Que devient alors l’existence juridique nationale de la fédération AGIRC/ARRCO et des groupes de protection sociale ?
Comment le groupe s’articulera t’il autour des 2 métiers assurantiel/retraite qui l’ont historiquement construit ?
Enfin, à travers ces grands chantiers gouvernementaux il reste aussi un manque de visibilité à la fois sur l’organisation de l’interlocuteur unique, (entreprise, futurs retraités), que sur celle de l’action sociale, atouts majeurs de cette rationalisation.
- Comment notre groupe envisage-t-il de se positionner sur ces
sujets ?
- Avec quelles organisations de travail à la fois au regard de la sous traitance mise en place que des emplois confiés en interne (CDI et CDD) ?
- Sur l’ensemble des points concernant la Retraite Complémentaire, il est important que la Direction du groupe précise clairement et rapidement la façon dont elle compte aborder l’ensemble des enjeux liés à ces bouleversements.
- Face ces profondes évolutions, nous attendons :
- D’une part, d’être pleinement et plus régulièrement informés des conséquences à court et moyen terme de ces évolutions sur le groupe, ses activités et ses salariés, des réponses possibles et des choix stratégiques retenus par le groupe,
- que soient en particulier précisés clairement, les enjeux et impacts de ces bouleversements (et des réponses stratégiques apportées par le groupe) sur l’emploi, les métiers (et leurs conditions d’exercice) ainsi que sur les conditions de travail.
- Enfin, s’agissant de l’emploi, des métiers et des compétences en lien avec les orientations stratégiques (GAPEC), le groupe doit répondre rapidement à deux enjeux majeurs :
- La nécessité d’améliorer la visibilité surla trajectoire quantitative de l’emploi. Il s’agit non seulement de l’affiner par Direction/Métiers, de l’articuler aux enjeux d’évolution des compétences mais aussi et surtout d’amorcer une politique d’embauche volontariste permettant à la fois de soulager rapidement les métiers en forte tension depuis longtemps, mais aussi de positionner par de meilleurs résultats quantitatifs le groupe sur les « compétitions » à venir.

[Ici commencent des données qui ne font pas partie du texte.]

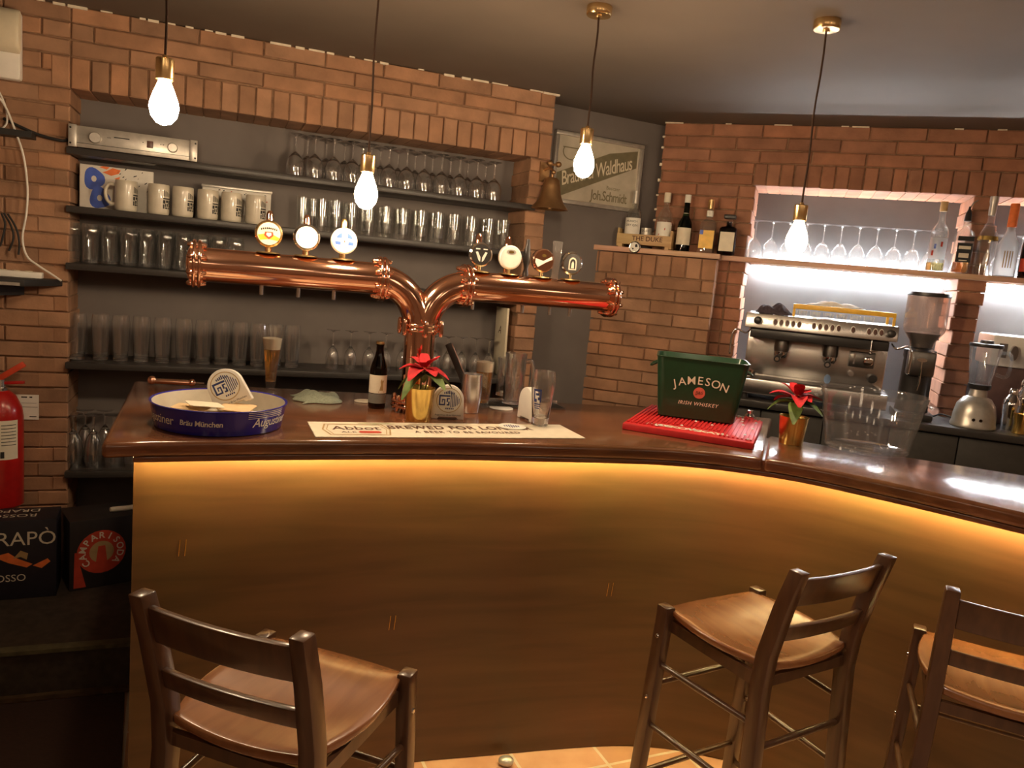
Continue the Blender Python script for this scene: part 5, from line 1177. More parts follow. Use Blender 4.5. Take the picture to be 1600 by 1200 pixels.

- Sa volonté à mobiliser enfin et sans délai des moyens matériels, humains et financiers pour la construction des parcours professionnels, le développement des compétences, des mobilités associées à une communication adaptée envers les salariés ; afin d’être la hauteur des enjeux de transformation et d’évolutions rapides des métiers.
Par conséquent, les élus du comité d’entreprise rendent un avis défavorable sur les orientations stratégiques du groupe.